The Mamluk dynasty (1206-90) along with the Khilji dynasty (1290-1320), the Tughlaq dynasty (1320-1413), the Sayyid dynasty (1414-51), and the Lodhi dynasty (1451-1526) are collectively known as the Delhi Sultanate. In 1526 the Delhi Sultanate was absorbed by the emerging Mughal Empire.

Mughal Empire

The Mughal Empire was founded in the early 1500s by the Timurid prince Babur, who defeated the last of the Delhi Sultans, Ibrahim Shah Lodi, at the First Battle of Panipat. His son Humayun succeeded him in 1530 but he turned out to be a weak ruler and most of the territories won by Babur revolted under his rule. At the time of his death he had reconquered the central plateau around Delhi but most of the region was still unsettled and in revolt.

Humayun's son Akbar succeeded his father at the tender age of 14 and took the Mughal Empire to a peak. He initiated several important policies, such as religious liberalism, inclusion of Hindus in the affairs of the empire, and political alliance/marriage with the Hindu Rajput caste which served to maintain the power and stability of the empire. These policies were maintained by his two immediate successors, Jahangir and Shah Jahan.

Babur Akbar Shahjajahan




By the time Shah Jahan succeeded to the throne this was perhaps the greatest empire in the world and had attained a peak of tolerance, harmony and a spirit of inquiry. Shah Jahan erected many splendid monuments during his rule. He commissioned the famous Taj Mahal to be built as a tomb for his wife Mumtaz Mahal. He had the Delhi Fort (also known as the Red Fort or Lal Quila) and the Jama Masjid constructed in Delhi along with large sections of Agra Fort in Agra. He also had the Peacock Throne, made to celebrate his rule.

The Taj Mahal

Shah Jahan's son Aurangzeb inherited the throne in 1659 by defeating his brothers. Aurangzeb discarded Akbar's policies of religious tolerance and initiated laws which interfered with non-Muslim worship. These included the destruction of Hindu temples. His rule significantly favored Muslims over non-Muslims and he actively encouraged non-muslims to convert to Islam.

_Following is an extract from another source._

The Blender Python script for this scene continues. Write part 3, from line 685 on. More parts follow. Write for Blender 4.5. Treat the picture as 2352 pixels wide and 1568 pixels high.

Aurangzeb spent nearly his entire career seeking to expand his realm into the Deccan and south India which sapped the resources of the empire and the empire fell into decline. Over a period of time following his rule the Mughal Emperors progressively declined in power and slowly became figureheads. In 1803, the blind Shah Alam II formally accepted the protection of the British East India Company and his descendant Bahadur Shah Zafar who was the last Mughal Emperor was deposed in 1857 by the East India Company which ended the Mughal Empire.

The British Rule

In the late 1400's the Europeans came to India for trade and the Portuguese were the first Europeans to land in India for trade purposes. The first Portuguese ship landed in Calcutta under the command of Vasco da Gama in 1498. The French and the British soon followed them. On 31st Dec 1600 AD Queen Elizabeth I granted the East India company a charter giving them monopoly over the Indian trade.

Soon afterwards the company turned its interest from trading and started conquering the Indian states. Due to the superior firepower and armies the company soon controlled a major portion of India. They used other methods like the Doctrine of Lapse to further gain control of more Indian states. According to this doctrine if a ruler of a state died without an heir the state was annexed to the British Empire, this along with other cruel management policies of the Company lead to the great mutiny of 1857.

After a century of mismanagement by the British the Indians were so restless that only a spark was needed to start a revolt. The greased cartridge episode provided this spark. A rumor spread among the troops that the new cartridge being issued to them was greased with the fat of cow and pigs. As the troops had to bite the bullet before firing there was much protest because eating beef and pork was against the religion of most of the soilders. But the company failed to respond to these and soon the soldiers stationed at Meerut mutinied. They marched to Delhi and proclaimed Bahadur Shah Zafar as the Emperor of India.

The mutiny failed but because of it the Company rule ended in India and the British government took control over India. The queen promised that no more of the Princely states would be annexed to the empire and made several other changes in the method of ruling. Inspite of these changes the spirit of resistance prevailed and many mutinies broke out but these were soon contained.

The devastating famines between 1866 and 1906 and the cruelty shown by the British government during their rule soon shattered the dreams of the national leaders. They formed various national parties and were soon demanding the freedom of India from the British. Initially the leaders demanded freedom using nonviolent methods but when they saw that the government was indifferent to their demands several of them turned towards violence to make themselves heard. This class of freedom fighters was called the extremists and prominent leaders were Lala Lajpat Rai, Lokmanya Bal Gangadhar Tilak and Bipin Chandra Pal. Together the trio was known as Lal-Bal-Pal and their activities were a source of alarm to the British. Tilak raised the famous slogan "Swaraj is my birthright and I shall have it"

After many years of fighting and suffering India finally won her independence from the British. On 15th Aug 1947 India became an Independent country but the British divided India into two countries: India and Pakistan. Inspite of the division India soon started on the path of development and today is one of the worlds major powers with peaceful relations with most of the other countries.